Yasonna menegaskan, qanun tidak bisa digunakan sebagai payung hukum untuk mengeksekusi terpidana mati.
"Tapi itu nanti dilihatlah, bagaimana undang-undang khusus di Aceh. Kalau (aturan untuk mengeksekusi), perda tak bisa. Ada batasan yang dibuat dalam penentuan hukuman dalam perda," tegasnya.
Polisi Menolak
Polisi menilai, wacana hukum pancung untuk menekan angka pembunuhan di Aceh harus dibahas dari aspek hukum negara dan undang-undang terlebih dahulu.
"Karena dalam undang-undang dan hukum kita, hukuman atas suatu tindak kejahatan bukan untuk balas dendam melainkan untuk pembinaan. Makanya kita punya lembaga pemasyarakatan supaya mantan narapidana bisa dikembalikan ke masyarakat," jelas Kepala Divisi Hubungan Masyarakat Kepolisian Negara Republik Indonesia Inspektur Jenderal Setyo Wasisto.
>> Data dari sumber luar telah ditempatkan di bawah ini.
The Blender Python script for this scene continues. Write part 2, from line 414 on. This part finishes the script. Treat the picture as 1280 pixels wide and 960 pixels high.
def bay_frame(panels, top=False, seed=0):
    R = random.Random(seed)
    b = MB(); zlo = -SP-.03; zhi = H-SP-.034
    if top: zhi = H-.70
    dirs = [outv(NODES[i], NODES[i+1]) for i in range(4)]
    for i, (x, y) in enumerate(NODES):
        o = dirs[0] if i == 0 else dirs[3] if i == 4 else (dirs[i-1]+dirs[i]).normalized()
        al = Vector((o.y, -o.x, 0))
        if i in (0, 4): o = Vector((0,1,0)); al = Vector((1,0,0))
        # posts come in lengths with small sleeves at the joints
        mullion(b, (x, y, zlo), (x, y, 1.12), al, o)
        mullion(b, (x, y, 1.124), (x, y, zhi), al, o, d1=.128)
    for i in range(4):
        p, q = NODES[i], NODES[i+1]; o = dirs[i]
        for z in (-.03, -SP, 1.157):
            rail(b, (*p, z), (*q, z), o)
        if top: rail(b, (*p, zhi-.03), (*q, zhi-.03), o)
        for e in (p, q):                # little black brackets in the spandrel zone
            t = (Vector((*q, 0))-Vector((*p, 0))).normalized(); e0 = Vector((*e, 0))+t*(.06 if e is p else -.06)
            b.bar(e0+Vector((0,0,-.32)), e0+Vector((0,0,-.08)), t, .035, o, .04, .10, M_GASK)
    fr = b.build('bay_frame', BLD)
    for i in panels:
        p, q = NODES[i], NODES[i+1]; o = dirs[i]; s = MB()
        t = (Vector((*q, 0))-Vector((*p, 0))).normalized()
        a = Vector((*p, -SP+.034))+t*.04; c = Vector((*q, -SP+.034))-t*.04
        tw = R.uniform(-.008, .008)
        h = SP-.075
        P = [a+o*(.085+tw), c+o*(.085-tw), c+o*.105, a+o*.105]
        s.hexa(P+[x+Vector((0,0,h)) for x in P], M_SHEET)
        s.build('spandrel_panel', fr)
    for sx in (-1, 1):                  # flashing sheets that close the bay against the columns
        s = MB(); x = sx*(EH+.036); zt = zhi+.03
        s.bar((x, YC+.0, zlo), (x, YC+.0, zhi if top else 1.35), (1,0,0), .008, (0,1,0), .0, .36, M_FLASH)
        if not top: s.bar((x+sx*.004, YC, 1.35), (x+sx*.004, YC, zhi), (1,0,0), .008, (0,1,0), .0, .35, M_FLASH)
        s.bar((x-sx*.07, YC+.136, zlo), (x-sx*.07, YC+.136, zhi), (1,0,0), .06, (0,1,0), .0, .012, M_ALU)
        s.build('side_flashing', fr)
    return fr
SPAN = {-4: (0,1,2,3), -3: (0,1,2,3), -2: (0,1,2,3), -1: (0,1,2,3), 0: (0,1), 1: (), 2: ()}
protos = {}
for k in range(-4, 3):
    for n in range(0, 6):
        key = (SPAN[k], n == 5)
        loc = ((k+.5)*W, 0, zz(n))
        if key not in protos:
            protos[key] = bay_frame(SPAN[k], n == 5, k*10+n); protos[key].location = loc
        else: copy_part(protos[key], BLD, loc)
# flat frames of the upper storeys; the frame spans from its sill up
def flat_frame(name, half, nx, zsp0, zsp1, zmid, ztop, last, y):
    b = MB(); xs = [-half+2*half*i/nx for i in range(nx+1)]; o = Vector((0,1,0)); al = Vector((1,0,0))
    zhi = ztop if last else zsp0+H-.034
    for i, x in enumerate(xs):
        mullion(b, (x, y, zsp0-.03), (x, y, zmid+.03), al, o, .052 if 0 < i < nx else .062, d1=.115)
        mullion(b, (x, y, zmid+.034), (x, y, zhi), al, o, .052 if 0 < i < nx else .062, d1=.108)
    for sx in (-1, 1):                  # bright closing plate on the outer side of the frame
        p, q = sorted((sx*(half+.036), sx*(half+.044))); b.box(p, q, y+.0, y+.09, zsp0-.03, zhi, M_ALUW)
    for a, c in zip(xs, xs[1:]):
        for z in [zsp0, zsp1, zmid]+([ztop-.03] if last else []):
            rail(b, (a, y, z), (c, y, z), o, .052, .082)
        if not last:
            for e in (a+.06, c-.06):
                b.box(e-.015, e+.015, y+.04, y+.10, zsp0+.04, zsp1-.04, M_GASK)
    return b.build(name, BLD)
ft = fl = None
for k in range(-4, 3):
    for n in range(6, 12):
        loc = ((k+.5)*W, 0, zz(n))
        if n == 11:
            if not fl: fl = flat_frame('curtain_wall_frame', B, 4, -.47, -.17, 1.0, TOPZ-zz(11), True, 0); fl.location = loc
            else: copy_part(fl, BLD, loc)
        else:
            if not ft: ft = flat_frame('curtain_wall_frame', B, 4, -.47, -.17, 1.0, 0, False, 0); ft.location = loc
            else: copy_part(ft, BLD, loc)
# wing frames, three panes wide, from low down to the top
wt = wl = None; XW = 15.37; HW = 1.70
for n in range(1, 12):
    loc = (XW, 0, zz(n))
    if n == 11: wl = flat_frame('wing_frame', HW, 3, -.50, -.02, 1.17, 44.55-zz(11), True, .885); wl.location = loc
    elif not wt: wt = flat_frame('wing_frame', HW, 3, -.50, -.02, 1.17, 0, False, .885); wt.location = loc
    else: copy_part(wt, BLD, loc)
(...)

Dia mengingatkan, hukum di Indonesia tidak dimaksudkan untuk membalas kejahatan dengan bentuk kejahatan lain seperti "darah dibalas darah darah dan kepala dibalas kepala" (balas dendam).
Terkait hukum mana yang lebih diterapkan di Aceh, hukum syariah atau hukum nasional, dia enggan berkomentar banyak.
"Tergantung siapa yang menangani. Kalau orang berpacaran misalnya, yang menangkap adalah polisi syariah, bukan polisi nasional. Tapi kalau ada kasus perjudian, itu ditangani oleh polisi nasional," tukas Setyo.